The companies also benefit from dominance at airports serving prosperous urban areas. Delta controls more than 70 percent of flights at airports serving Atlanta, Detroit, Minneapolis and Salt Lake City, not to mention its substantial presence in Boston, Seattle, and Kennedy International and LaGuardia Airports in New York, according to Cirium, an aviation data firm. United controls a majority of flights at airports serving Denver, Houston, New York, Washington and San Francisco.

“It’s supply and demand — if you can control the supply, then you really can set pricing,” said Kevin Healy, a senior adviser at Campbell-Hill, an aviation consulting firm, and a former airline executive.

American Airlines is similar to Delta and United. It has global reach and is dominant at several major airports. But it has not reported the same big profits.

Aviation experts say that is because American, of Fort Worth, has limited access to the same lucrative markets, the airline has not invested as much in premium seats and made changes that frustrated some corporate customers. American also carries a big debt.

American declined to comment ahead of announcing its financial results next week, but the airline is investing in lounges and premium seats and making other changes to attract wealthier customers and improve its performance.

Sales of premium seats have been a particular source of strength for Delta and United. A healthy stock market and the retirement of affluent baby boomers have helped to sustain demand for the expensive seats these airlines sell.

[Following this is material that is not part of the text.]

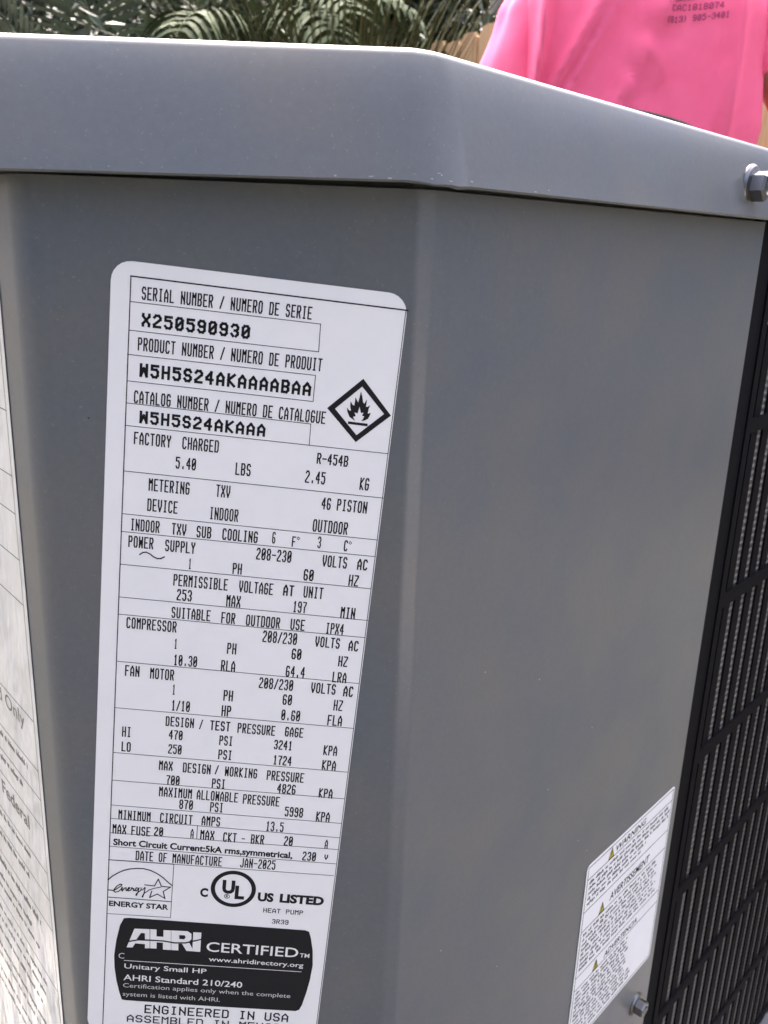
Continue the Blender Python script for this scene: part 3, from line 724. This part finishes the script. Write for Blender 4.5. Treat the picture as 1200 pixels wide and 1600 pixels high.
for s, nm in ((-1, 'r'), (1, 'l')):
    sx = .12 * s
    joint('sh' + nm, (sx, 0, 1.345), (.048, .048)); bone('neck0', 'sh' + nm)
    el = (-.205, .0, 1.07) if s < 0 else (.335, .0, 1.11)
    joint('ua' + nm, (-.148, 0, 1.27) if s < 0 else (.222, 0, 1.30), (.043, .043)); joint('el' + nm, el, (.038, .038))
    wr = (el[0] + .01 * s, -.05, .87); joint('fa' + nm, (el[0] + .006 * s, -.005, .99), (.037, .037)); joint('wr' + nm, wr, (.025, .022)); joint('pa' + nm, (wr[0], wr[1] - .02, .80), (.036, .02))
    for a, b in (('sh', 'ua'), ('ua', 'el'), ('el', 'fa'), ('fa', 'wr'), ('wr', 'pa')): bone(a + nm, b + nm)
    for i, (off, ln) in enumerate(((-.027, .062), (-.009, .078), (.009, .074), (.027, .056))):
        k0, k1, k2 = ('f%d%d' % (i, j) + nm for j in range(3))
        joint(k0, (wr[0] + off * .9, wr[1] - .026, .765), (.0095, .0095)); joint(k1, (wr[0] + off, wr[1] - .034, .765 - ln * .55), (.0085, .0085)); joint(k2, (wr[0] + off, wr[1] - .026, .765 - ln), (.007, .007))
        bone('pa' + nm, k0); bone(k0, k1); bone(k1, k2)
    joint('t0' + nm, (wr[0] - .034 * s, wr[1] - .03, .815), (.012, .012)); joint('t1' + nm, (wr[0] - .05 * s, wr[1] - .045, .775), (.0095, .0095)); bone('wr' + nm, 't0' + nm); bone('t0' + nm, 't1' + nm)
    joint('hp' + nm, (.085 * s, 0, .80), (.09, .09)); joint('kn' + nm, (.1 * s, -.01, .46), (.055, .055)); joint('ca' + nm, (.1 * s, .02, .32), (.055, .055)); joint('an' + nm, (.1 * s, .02, .09), (.037, .037)); joint('fo' + nm, (.115 * s, -.14, .035), (.04, .03))
    bone('pelvis', 'hp' + nm)
    for a, b in (('hp', 'kn'), ('kn', 'ca'), ('ca', 'an'), ('an', 'fo')): bone(a + nm, b + nm)
me = bpy.data.meshes.new("body"); me.from_pydata([tuple(v) for v in verts], edges, []); me.update()
bo = bpy.data.objects.new("body", me); C.objects.link(bo)
sk = bo.modifiers.new("skin", 'SKIN'); sk.use_smooth_shade = True
for i, r_ in enumerate(radii):
    d_ = me.skin_vertices[0].data[i]; d_.radius = r_; d_.use_root = (i == 0)
bo.modifiers.new("sub", 'SUBSURF').levels = 2
dg = bpy.context.evaluated_depsgraph_get(); nm_ = bpy.data.meshes.new_from_object(bo.evaluated_get(dg))
bpy.data.objects.remove(bo)
nm_.materials.clear(); nm_.materials.append(skin); nm_.name = "body"
nm_.polygons.foreach_set('use_smooth', [True] * len(nm_.polygons))
into_person(link("body", nm_))
# face and hair
def ball(c, r, seg=12, rings=8):
    vs, fs = [], []
    for j in range(rings + 1):
        ph = math.pi * j / rings
        for k in range(seg):
            th = 2 * math.pi * k / seg; vs.append(Vector((c[0] + r[0] * math.sin(ph) * math.cos(th), c[1] + r[1] * math.sin(ph) * math.sin(th), c[2] + r[2] * math.cos(ph))))
    for j in range(rings):
        for k in range(seg): l_ = (k + 1) % seg; fs.append((j * seg + k, j * seg + seg + k, j * seg + seg + l_, j * seg + l_))
    return vs, fs
def world_p(x, y, z): return (PX + x, PY + y, ZS(z))
v, f = join([ball(world_p(-.03, -.098, 1.615), (.011, .008, .007)), ball(world_p(.03, -.098, 1.615), (.011, .008, .007))]); into_person(mesh_obj("eyes", v, f, mat("eye", (.05, .04, .035), .2), None, True))
v, f = join([ball(world_p(0, -.108, 1.585), (.014, .018, .022)), ball(world_p(-.078, .0, 1.605), (.008, .018, .03)), ball(world_p(.078, .0, 1.605), (.008, .018, .03))]); into_person(mesh_obj("nose_and_ears", v, f, skin, None, True))
v, f = ball(world_p(0, -.1, 1.55), (.022, .006, .005)); into_person(mesh_obj("mouth", v, f, mat("lip", (.35, .13, .11), .5), None, True))
v, f = ball(world_p(0, .018, 1.655), (.09, .1, .08), 20, 14); v = [p + Vector((0, 0, .006 * noise.noise(p * 60))) for p in v]; into_person(mesh_obj("hair", v, f, hair_m, None, True))

# t-shirt: torso and two sleeves with folds
def fold(x, z):
    """fold relief on the chest, metres towards the viewer; x from the body's centre"""
    h_ = 0.0
    for (xa, za, xb, zb, wd, am) in ((-.06, 1.10, .055, 1.36, .012, .012), (-.02, 1.09, .035, 1.24, .011, .008), (-.17, 1.10, -.145, 1.40, .010, .016), (-.15, 1.16, -.06, 1.33, .010, .008),
                                     (-.14, 1.12, -.02, 1.36, .008, .006), (.145, 1.08, .150, 1.34, .016, .012), (.11, 1.07, .13, 1.22, .010, .005), (-.11, 1.06, -.09, 1.16, .012, .006)):
        dx, dz = xb - xa, zb - za; l2 = dx * dx + dz * dz; t = max(0, min(1, ((x - xa) * dx + (z - za) * dz) / l2))
        q = math.hypot(x - xa - t * dx, z - za - t * dz); h_ += 2.1 * am * math.exp(-(q / (wd * .75)) ** 2) * (0.55 + 0.45 * math.sin(math.pi * min(1, max(0, t * .9 + .1))))
    h_ += 0.004 * noise.noise(Vector((x * 14, z * 6, 3.1))) + 0.006 * noise.noise(Vector((x * 7 - z * 5, z * 3, 8.0)))
    return h_
rowsz = [0.74 + (1.40 - 0.74) * i / 72 for i in range(73)]; NS = 120; vs, fs = [], []
for z in rowsz:
    t = (z - .74) / .66
    wx = .186 - .02 * math.exp(-((z - 1.0) / .12) ** 2) + .008 * math.exp(-((z - 1.25) / .1) ** 2)
    wy = .122 - .006 * math.exp(-((z - 1.0) / .1) ** 2)
    if z > 1.3:
        q = (z - 1.3) / .10; wx *= 1 - .30 * q ** 2.2; wy *= 1 - .36 * q ** 2
    for k in range(NS):
        an = 2 * math.pi * k / NS; c_, s_ = math.cos(an), math.sin(an); e = .72
        x = wx * math.copysign(abs(c_) ** e, c_); y = wy * math.copysign(abs(s_) ** e, s_)
        if x > 0: x += (.028 + .022 * max(0.0, min(1.0, (1.24 - z) / .1))) * c_
        y += (-1 if s_ < 0 else 0.6) * fold(x, z) * min(1, abs(s_) * 1.6)
        x += .004 * noise.noise(Vector((z * 8, an * 2, 0))) * abs(c_)
        vs.append(Vector((PX + x, PY + y, z + (.006 * noise.noise(Vector((x * 9, y * 9, 1))) if t < .02 else 0))))
m_ = len(rowsz)
for j in range(m_ - 1):
    for k in range(NS): l_ = (k + 1) % NS; fs.append((j * NS + k, j * NS + l_, j * NS + NS + l_, j * NS + NS + k))
# shoulder yoke up to the collar
base_i = (m_ - 1) * NS
for st in range(1, 9):
    q = st / 8
    for k in range(NS):
        p = vs[base_i + k]; cx_, cy_ = PX, PY + .01
        dx, dy = p.x - cx_, p.y - cy_; l_ = math.hypot(dx, dy); tgt = .078
        rr = l_ + (tgt - l_) * q; vs.append(Vector((cx_ + dx / l_ * rr, cy_ + dy / l_ * rr, 1.40 + .035 * math.sin(q * math.pi / 2))))
for st in range(8):
    o0 = base_i + st * NS
    for k in range(NS): l_ = (k + 1) % NS; fs.append((o0 + k, o0 + l_, o0 + NS + l_, o0 + NS + k))
vs = [Vector((q.x, q.y, ZS(q.z))) for q in vs]
torso = (vs, fs)
def sleeve(axis, rads, sd):
    rnd_ = random.Random(sd); n_ = 26; sg = 48; vs, fs = [], []
    for i in range(n_ + 1):
        t = i / n_; p = axis[0].lerp(axis[1], min(1, t * 2)) if t < .5 else axis[1].lerp(axis[2], t * 2 - 1)
        d_ = (axis[2] - axis[0]).normalized(); a_ = d_.cross(Vector((0, 1, 0))).normalized(); b_ = d_.cross(a_)
        r_ = rads[0] + (rads[1] - rads[0]) * t
        for k in range(sg):
            an = 2 * math.pi * k / sg
            w_ = 1 + .10 * noise.noise(Vector((math.cos(an) * 2 + sd, math.sin(an) * 2, t * 2.5))) + .05 * math.sin(an * 5 + t * 5 + sd)
            vs.append(p + (a_ * math.cos(an) + b_ * math.sin(an)) * r_ * w_)
    for i in range(n_):
        for k in range(sg): l_ = (k + 1) % sg; fs.append((i * sg + k, i * sg + l_, i * sg + sg + l_, i * sg + sg + k))
    k0 = len(vs)                               # hem turned inwards
    for k in range(sg): vs.append(vs[n_ * sg + k].lerp(axis[2], .12) - (axis[2] - axis[1]).normalized() * .012)
    for k in range(sg): l_ = (k + 1) % sg; fs.append((n_ * sg + k, n_ * sg + l_, k0 + l_, k0 + k))
    return vs, fs
W3 = lambda x, y, z: Vector((PX + x, PY + y, ZS(z)))
sl = sleeve((W3(-.10, .0, 1.385), W3(-.150, -.005, 1.29), W3(-.180, -.005, 1.165)), (.060, .075), 1)
sr = sleeve((W3(.10, .0, 1.385), W3(.195, .0, 1.325), W3(.250, -.01, 1.262)), (.058, .070), 4)
v, f = torso; shirt = into_person(mesh_obj("t_shirt", v, f, shirt_m, None, True))
for q in (sl, sr):
    o = mesh_obj("sleeve", q[0], q[1], shirt_m, None, True); o.parent = shirt
torso_bvh = BVHTree.FromPolygons(torso[0], torso[1])
def shirt_print(txt, x0, x1, z0, z1, cap_, rule=False):
    fl = Flat(); w_ = x1 - x0
    if rule:
        for k in range(10): fl.seg((w_ * 100 * k, 0), (w_ * 100 * (k + 1), 0), 1.3)
    else: fl.stroke_text(txt, 0, 0, w_ * 1000, cap_ * 1000, .78, .20)
    o = fl.make("shirt_print", shirt_ink, shirt, 0)
    for q in o.data.vertices:
        x = x0 + q.co.x; z = z0 + (z1 - z0) * q.co.x / w_ + q.co.y
        hit = torso_bvh.ray_cast(Vector((x, 0, z)), Vector((0, 1, 0)))[0]
        q.co = (x, (hit.y if hit else PY - .12) - .0032, z)
    return o
shirt_print("CAC1818074", .408, .491, H + .3405, H + .3515, .0088)
shirt_print("(813) 905-3401", .400, .501, H + .3235, H + .339, .0088)
shirt_print("", .402, .452, H + .3525, H + .362, 0, True)
shirt_print("A", .406, .425, H + .3545, H + .357, .016)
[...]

“What’s changed over the last 10 or 15 years: The premium products used to be loss leaders and now they’re the highest-margin products — that’s really the headline,” Glen Hauenstein, Delta’s president, told analysts and reporters on a call last week.

Delta says most of its revenue now comes from households that earn at least $100,000 year. Mr. Hauenstein also said that, in some cases, leisure travelers paying high fares had squeezed out business travelers, typically the most sought-after customers because their employers pay for their trips.

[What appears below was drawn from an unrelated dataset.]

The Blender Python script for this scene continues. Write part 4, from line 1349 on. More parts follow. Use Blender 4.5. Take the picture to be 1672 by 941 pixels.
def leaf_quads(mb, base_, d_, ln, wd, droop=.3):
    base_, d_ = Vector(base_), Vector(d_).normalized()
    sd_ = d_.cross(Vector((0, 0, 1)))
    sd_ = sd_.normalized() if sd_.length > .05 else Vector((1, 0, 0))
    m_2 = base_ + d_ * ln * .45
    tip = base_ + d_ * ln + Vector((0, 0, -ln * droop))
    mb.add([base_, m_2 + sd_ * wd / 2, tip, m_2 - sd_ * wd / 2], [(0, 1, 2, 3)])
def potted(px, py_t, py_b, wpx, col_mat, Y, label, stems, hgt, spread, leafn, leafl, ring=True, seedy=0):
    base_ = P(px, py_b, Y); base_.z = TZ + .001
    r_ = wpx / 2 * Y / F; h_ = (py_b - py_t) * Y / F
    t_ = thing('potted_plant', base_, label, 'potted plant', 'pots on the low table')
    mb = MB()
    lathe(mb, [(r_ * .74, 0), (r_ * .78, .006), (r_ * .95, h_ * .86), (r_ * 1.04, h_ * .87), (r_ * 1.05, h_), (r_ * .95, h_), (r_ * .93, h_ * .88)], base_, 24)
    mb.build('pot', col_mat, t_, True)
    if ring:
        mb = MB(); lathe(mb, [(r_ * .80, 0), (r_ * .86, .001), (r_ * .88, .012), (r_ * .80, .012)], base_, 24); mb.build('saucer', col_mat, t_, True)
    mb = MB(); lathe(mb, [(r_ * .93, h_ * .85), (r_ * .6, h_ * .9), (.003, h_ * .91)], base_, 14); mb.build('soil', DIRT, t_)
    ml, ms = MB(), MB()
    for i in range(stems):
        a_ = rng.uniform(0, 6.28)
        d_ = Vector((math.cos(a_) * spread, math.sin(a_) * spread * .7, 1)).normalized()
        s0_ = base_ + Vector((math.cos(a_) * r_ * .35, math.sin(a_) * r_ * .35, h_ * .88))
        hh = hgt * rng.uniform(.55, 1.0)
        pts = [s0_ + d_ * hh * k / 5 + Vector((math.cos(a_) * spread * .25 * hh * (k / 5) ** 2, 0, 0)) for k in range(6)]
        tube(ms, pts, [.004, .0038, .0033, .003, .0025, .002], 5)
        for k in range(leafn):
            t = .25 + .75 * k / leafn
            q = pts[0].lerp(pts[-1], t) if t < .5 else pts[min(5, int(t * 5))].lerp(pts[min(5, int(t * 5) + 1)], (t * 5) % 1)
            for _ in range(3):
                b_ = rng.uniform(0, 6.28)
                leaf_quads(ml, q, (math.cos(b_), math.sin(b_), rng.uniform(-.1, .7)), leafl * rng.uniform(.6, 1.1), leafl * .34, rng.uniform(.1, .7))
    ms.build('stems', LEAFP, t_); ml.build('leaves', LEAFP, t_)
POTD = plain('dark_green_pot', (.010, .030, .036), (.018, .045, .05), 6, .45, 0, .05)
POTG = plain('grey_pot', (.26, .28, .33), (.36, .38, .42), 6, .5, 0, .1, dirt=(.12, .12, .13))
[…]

Delta expects premium revenue — from expensive seats, credit cards and other sources — to exceed that from the main cabin by 2027, reversing a long trend. United, too, has capitalized well on rising premium demand.

Loyalty programs have also become a huge source of profits.

Starting about a decade ago, Delta, United and other airlines changed their frequent-flier programs to reward customers based on how much they spent, not how far they flew. The airlines also added lounges and other perks to make loyalty programs more appealing.

The airlines now bring in billions of dollars each year from those programs, much of it in profit. In the third quarter alone, Delta received about $2 billion from American Express, which runs its co-branded credit card. That was 12 percent more than it earned the year prior. United said its loyalty revenue in the third quarter was up about 9 percent from the same period last year.

“We’ve invested in customers at every price point,” the airline’s chief executive, Scott Kirby, said in a news release on Wednesday. “Those investments over almost a decade, combined with great service from our people, have allowed United to win and retain brand-loyal customers, leading to economic resilience.”

As Delta and United generated consistent profits in recent years, carriers that specialized in offering lower-priced tickets lost their edge. Budget airlines once excelled at operating at relatively low costs, but labor, airport access and other parts of the business have become more expensive in recent years, eroding that advantage. That, along with a glut of domestic seats, has squeezed the discount carriers.

Now the low-fare airlines are emulating Delta and United. Spirit Airlines, now in its second bankruptcy in a year, and Frontier Airlines, another budget carrier, have introduced premium-like offerings. Even Southwest Airlines, which for decades eschewed the approaches used by the other big carriers, has been remaking itself more in their mold.

Because premium demand appears to be here to stay, analysts at J.P. Morgan said in a note last week, they now believe that the advantage airlines like Delta and United have over lower-cost rivals that offer only economy seats is “both permanent and irreversible.”

Of course, no airline is unassailable, and the industry is rife with companies that went from roaring success to penury.

“The thing that’s going to ruin it for Delta and United is American,” said Nicolas Owens, an analyst for Morningstar, the financial services company. “If American spent a billion dollars and sent all their planes to the shop and redid the seating arrangement, would they not have the same outcome?”

Economic conditions can pose a threat, too. A downturn, particularly one that sends stock prices tumbling or that hits wealthy consumers particularly hard, could greatly reduce demand for premium seats and make travelers more price conscious.

Shortages of planes, workers and air traffic controllers have limited competition among airlines in recent years. But Airbus and Boeing are trying to produce planes more quickly, and the Federal Aviation Administration is working to hire more controllers. If it becomes easier for airlines to buy new planes and fly more routes, other carriers might find it easier to compete with Delta and United.

“They have pulled ahead and they are performing well, and they’ve done things that have made it better,” Mr. Owens said. “But that doesn’t mean they’ve changed the laws of physics.”